Прежде чем непосредственно перейти к нашей теме, необходимо сказать несколько слов о манере розановского письма и мышления.[2] Розановское письмо — это зона высокой провокационной активности, и вход в нее должен быть сопровожден мерами известной интеллектуальной предосторожности. Розанов, особенно поздний Розанов, автор «Уединенного» и последующих книг — «коробов мыслей», предоставляет читателю широкие возможности остаться в дураках. Традиционный союз между писателем и читателем строится, казалось бы, на незыблемых принципах взаимного доверия. Писатель доверяется читателю, обнажая перед его умозрением мир своих образов и идей. Но и читатель, со своей стороны, также испытывает потребность в писательской ласке. Вступая в незнакомый, зыбкий мир художественного произведения, читатель нуждается в верном проводнике.
А Розанов для читателя все равно что Иван Сусанин для польского отряда. Только, в отличие от Сусанина, он не прикидывается поначалу угодливыми простодушным дядькой. Он расплевывается с читателем на первой же странице книги («Уединенное»):
«Ну, читатель, не церемонюсь я с тобой — можешь и ты не церемониться со мной:
— К черту…
— К черту!»
Читатель не верит. Он произносит свое «к черту!» непринужденно, со смешком, он убежден, что это — шутка. Ведь ему, читателю, уже давным-давно надоели слишком податливые авторы. Он даже жаждет остроты и борьбы. Он готов к потасовке.
Розанов, однако, вовсе не собирается затевать ту игру, на которую соглашается образованный читатель. Нелюбовь Розанова к читателю имеет скорее не литературную, а идейную подоплеку. Для него российский читатель-современник как собирательное лицо представляет собою продукт того литературного воспитания и того устоявшегося либерального общественного мнения, которые ему глубоко антипатичны. Ему нужен не доверчивый и благодарный, а именно не на шутку разъярившийся читатель и критик, который, утратив самообладание, в ярости сморозит явную глупость и выкажет себя дураком.

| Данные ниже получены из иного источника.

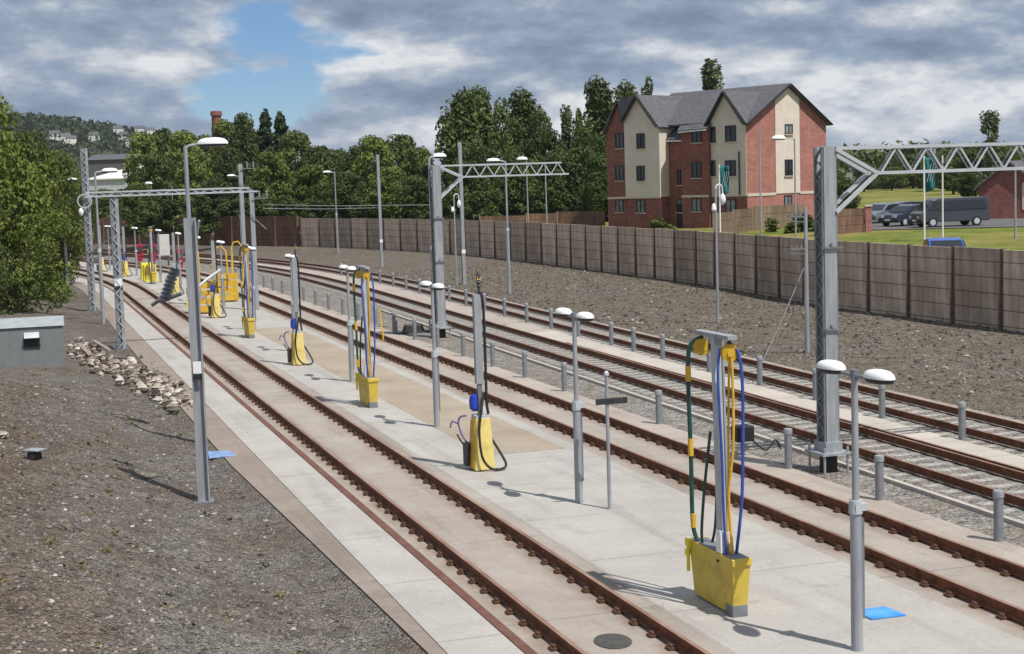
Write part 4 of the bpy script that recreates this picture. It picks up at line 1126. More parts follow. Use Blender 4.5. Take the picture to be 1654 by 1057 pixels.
# ================================================================== TREES
def crown_mesh(kind, seed, m, dens=1.0, leaf=.26):
    """unit tree about 10 m tall standing at the origin; returns crown and trunk meshes"""
    r = random.Random(seed); b = MB(); tk = MB(); H = 10.0
    if kind == 'broad':
        n = 46
        for i in range(n):
            z = r.uniform(.22, 1.0); prof = math.sin(math.pi*min(1, (z-.12)/.92))**.6
            R0 = 3.3*prof*r.uniform(.45, 1.0); a = r.uniform(0, 6.28)
            q = r.uniform(.75, 1.45)
            c = (R0*math.cos(a), R0*math.sin(a), H*z-.7)
            leaf_quads(b, c, q*1.15, q*1.15, q*.85, int(95*dens*q), leaf, r)
            if i < 12: tk.tube([(0, 0, H*.15+i*.25), (c[0]*.5, c[1]*.5, (H*.15+i*.25+c[2])/2+.3), c], [.11, .07, .02], 5)
        tk.tube([(0, 0, -.4), (.08, .05, H*.3), (0, .1, H*.6), (.1, 0, H*.85)], [.26, .20, .13, .04], 8)
    elif kind == 'tall':
        for i in range(46):
            z = r.uniform(.16, 1.0); prof = (1.05-z)**.55*min(1, .5+z*2)
            R0 = 2.7*prof*r.uniform(.3, 1.0); a = r.uniform(0, 6.28); q = r.uniform(.7, 1.35)
            c = (R0*math.cos(a), R0*math.sin(a), H*z-.4); leaf_quads(b, c, q, q, q*1.05, int(95*dens*q), leaf, r)
            if i < 10: tk.tube([(0, 0, H*.2+i*.4), c], [.08, .02], 5)
        tk.tube([(0, 0, -.4), (.05, 0, H*.5), (0, 0, H*.95)], [.24, .15, .03], 8)
    elif kind == 'conifer':
        for i in range(60):
            z = (i+.5)/60; R0 = 2.1*(1-z)**.8*r.uniform(.45, 1.1); a = r.uniform(0, 6.28)+i*2.4; zz = H*(.08+.92*z)
            c = (R0*.8*math.cos(a), R0*.8*math.sin(a), zz-.15*R0)
            leaf_quads(b, c, .35+R0*.36, .35+R0*.36, .34, int(52*dens), leaf, r)
        leaf_quads(b, (0, 0, H), .22, .22, .6, int(30*dens), leaf*.8, r)
        tk.tube([(0, 0, -.4), (0, 0, H*.5), (0, 0, H*.98)], [.22, .13, .02], 8)
    elif kind == 'poplar':
        for i in range(34):
            a = r.uniform(0, 6.28); z = r.uniform(.2, 1); R0 = r.uniform(.2, 1.55)*(1.2-z*.62); c = (R0*math.cos(a), R0*math.sin(a), H*z-.3)
            leaf_quads(b, c, .42, .42, .85, int(60*dens), leaf*.9, r); 
            if i < 14: tk.tube([(0, 0, max(.5, c[2]-3)), c], [.05, .015], 5)
        tk.tube([(0, 0, -.4), (0, 0, H*.95)], [.2, .03], 8)
    elif kind == 'bush':
        for i in range(26):
            a = r.uniform(0, 6.28); z = r.uniform(.05, .95); R0 = r.uniform(.2, 3.6)*math.sqrt(max(.05, 1-z*z*.8)); q = r.uniform(.7, 1.3)
            c = (R0*math.cos(a), R0*math.sin(a), H*z-.3); leaf_quads(b, c, q*1.1, q*1.1, q*1.1, int(110*dens*q), leaf, r)
            if i < 8: tk.tube([(r.uniform(-.3, .3), r.uniform(-.3, .3), 0), (c[0]*.5, c[1]*.5, c[2]*.5+.5), c], [.09, .06, .02], 5)
        tk.tube([(0, 0, -.4), (.1, .1, H*.5)], [.2, .06], 7)
    return raw_mesh('crown', b, m), raw_mesh('trunk', tk, BARK)
TM = {}
def tree(key, kind, seed, m, x, y, z, h, wf, label, cat='tree', group=None, name=None, dens=1.0, leaf=.26, rz=None):
    if key not in TM: TM[key] = crown_mesh(kind, seed, m, dens, leaf)
    cm, tm = TM[key]
    t = thing(name or {'broad': 'broadleaf_tree', 'tall': 'tall_tree', 'conifer': 'conifer_tree', 'poplar': 'poplar_tree', 'bush': 'bush'}[kind], label, cat, (x, y, z), (x*1.7+y) if rz is None else rz, group)
    t.scale = (h/10*wf, h/10*wf, h/10)
    for nm, me in (('crown', cm), ('trunk', tm)):
        o = bpy.data.objects.new(nm, me); COL.objects.link(o); o.parent = t
    return t
def tree_px(key, kind, seed, m, px, top, Y, wpx, label, zb=None, group=None, dens=1.0, leaf=.26, name=None, cat='tree'):
    p = at(px, top, Y); z = terr(p.x, Y) if zb is None else zb
    h = p.z-z; base_w = {'broad': 8.6, 'tall': 6.4, 'conifer': 5.0, 'poplar': 3.8, 'bush': 9.2}[kind]
    wf = (wpx/CF*Y)/(base_w*h/10)
    return tree(key, kind, seed, m, p.x, Y, z, h*.97, wf, label, cat, group, name, dens, leaf)
# left edge trees
GL = 'leafy trees along the left edge'
for i, (px, top, Y, w, key, m, zb, lb) in enumerate([
        (-25, 140, 84, 190, 'bl1', LEAF_C, .8, 'tallest fresh green tree cut off by the left edge'),
        (38, 205, 97, 150, 'bl2', LEAF_C, .6, 'rounded fresh green tree second from the left edge'),
        (10, 290, 82, 190, 'bu1', LEAF_A, .3, 'olive bush low at the left edge above the palisade fence'),
        (90, 236, 112, 120, 'bl2', LEAF_A, .2, 'olive green tree beside the tall left mast'),
        (48, 320, 94, 170, 'bu2', LEAF_C, 0, 'spreading fresh bush at the foot of the left trees'),
        (80, 345, 114, 90, 'bu1', LEAF_B, -.2, 'dark bush in shade where the track disappears'),
        (22, 385, 88, 130, 'bu1', LEAF_A, -.2, 'low olive bush hiding the trunks at the left edge'),
        (-20, 360, 84, 120, 'bu2', LEAF_B, -.2, 'dark low bush right at the left edge'),
        (46, 386, 99, 90, 'bu1', LEAF_C, -.3, 'low fresh bush under the second left tree'),
        (30, 372, 98, 150, 'bu2', LEAF_A, -.1, 'low olive bush at the left edge, closest to the ground'),
        (118, 288, 138, 80, 'bl1', LEAF_B, .3, 'small dark tree just behind the tall left mast'),
        (-60, 240, 72, 150, 'bl2', LEAF_B, .8, 'dark tree mostly outside the left edge')]):
    kind = 'bush' if key.startswith('bu') else 'broad'
    tree_px(key+m.name, kind, {'bl1': 11, 'bl2': 31, 'bu1': 13, 'bu2': 33}[key], m, px, top, Y, w, lb, zb, GL, 1.7, .175, cat='bush' if kind == 'bush' else 'tree')
# woods behind the timber wall
GW = 'trees behind the timber wall'
woods = [(155, 306, 215, 70, 'b'), (232, 208, 205, 62, 'a'), (262, 203, 215, 66, 'b'), (298, 205, 200, 70, 'a'), (335, 214, 222, 60, 'b'), (366, 188, 214, 66, 'a'), (392, 186, 208, 56, 'c'), (402, 205, 226, 60, 'b'),
         (428, 180, 216, 44, 'k'), (452, 184, 208, 46, 'k'), (480, 206, 200, 70, 'a'), (512, 232, 190, 66, 'b'), (545, 236, 196, 62, 'a'), (575, 232, 186, 62, 'b'), (604, 214, 180, 70, 'a'), (642, 213, 184, 76, 'b'), (676, 232, 176, 60, 'a'), (694, 262, 172, 44, 'b'),
         (250, 240, 188, 60, 'b'), (315, 240, 186, 64, 'a'), (375, 235, 186, 66, 'b'), (440, 240, 182, 66, 'a'), (500, 262, 176, 66, 'a'), (560, 275, 172, 66, 'b'), (625, 265, 168, 70, 'a'), (672, 280, 162, 60, 'b'),
         (225, 292, 178, 60, 'a'), (345, 285, 178, 60, 'b'), (410, 290, 174, 60, 'a')]
woods += [(172, 303, 200, 56, 'a'), (198, 304, 206, 56, 'b'), (222, 272, 212, 40, 'a')]
nice = {'a': ('olive crowned tree', 'broad', LEAF_A, 51), 'b': ('dark crowned tree', 'broad', LEAF_B, 52), 'c': ('narrow dark tree', 'tall', LEAF_B, 53), 'k': ('spiky conifer', 'conifer', LEAF_D, 54)}
where = ['left of the white sawtooth roof gap', 'right of the white sawtooth roof', 'left of the brick chimney', 'just left of the brick chimney', 'behind the tall lamp dome', 'right of the tall lamp dome', 'left of the two conifers', 'behind the two conifers',
         'on the left of the pair rising highest', 'on the right of the pair rising highest', 'right of the two conifers', 'where the skyline dips', 'above the far bank lamp', 'left of the plain bank mast', 'behind the plain bank mast', 'right of the plain bank mast', 'sloping down to the middle mast', 'against the middle lattice mast',
         'in the second line right of the gap', 'in the second line left of the lamp dome', 'in the second line right of the lamp dome', 'in the second line below the conifers', 'in front below the skyline dip', 'in front of the far bank lamp trees', 'low right of the plain bank mast', 'low beside the middle mast',
         'lowest at the left end of the wall', 'low behind the near column top', 'low behind the portal beam end', 'small below the white sawtooth roof', 'below the right end of the white sawtooth roof', 'touching the right end of the white roof']
for (px, top, Y, w, k), wh_ in zip(woods, where):
    nm, kind, m, sd = nice[k]; tree_px('w'+k, kind, sd, m, px, top, Y, w*(2.0 if k == 'k' else 1.35), f'{nm} behind the timber wall, {wh_}', 2.3, GW, 1.7, .25)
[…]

Только тогда Розанов проявит к нему некоторое милосердие и, подойдя с приветом, дружески посоветует не выбрасывать его книгу в мусорную корзину:
«Выгоднее, не разрезая и ознакомившись, лишь отогнув листы, продать со скидкой 50 % букинисту».
Тонкий и удачливый провокатор, Розанов высмеивает читательское представление о писателях (представление, которое сообща создали читатели и писатели), вызывая, что называется, огонь на себя. Читатель верит в исключительные качества писателя? В его благородство, высоконравственность, гуманизм? Розанов в своих книгах не устает выставлять себя некрасивым, неискренним, мелочным, дрянным, порочным, эгоистичным, ленивым, неуклюжим… Но если читатель вообразит себе, что перед ним автопортрет Розанова, то он в очередной раз ошибется. Розанов вовсе не мазохист и не раскаявшийся грешник. Он снисходит до интимных признаний не с целью исповедального самораскрытия, а с тем, чтобы подорвать доверие к самой сути печатного слова. В конечном счете ему важны не изъяны писателя, а изъяны писательства. Есть в Розанове и лирическая струя, но она не находит самостоятельного выражения. Сентиментальный и мечтательный Розанов вдруг начинает говорить языком, занятым у ранних символистов. Преображение розановского слова совершается, как правило, в явной или тайной полемике.
Генетически, в смысле формы, книги Розанова восходят, на мой взгляд, к «Дневнику писателя» Достоевского. Здесь та же жанровая и тематическая чересполосица, создающая, однако, как показал В.Шкловский в своей ранней брошюре о Розанове,[3] своеобразный эффект стилистического единства. Но в сравнении с «Дневником писателя» розановский «дневник» отмечен особой чертой. В его авторе «происходит разложение литературы». Розановское «я» не желает быть служителем мысли и образа, не желает приносить себя в жертву развиваемой идее. Розанов прислушивается к музыке мысли, музыке, сообщающей мысли характер художественного феномена. Он передает мимолетное настроение своего «я», как бы хватая мысль за хвост, стремясь до предела сократить расстояние между «я подумал» и «я записал». Однако в запечатлевании «я подумал» содержится такой безотчетный каприз, такая беспредельная ирония по отношению к фактам, что отделить розановскую склонность к солипсизму от склонности к эпатажу («Какой вы хотели бы, чтобы вам поставили памятник? — Только один: показывающий зрителю Кукиш».) бывает порою невозможно.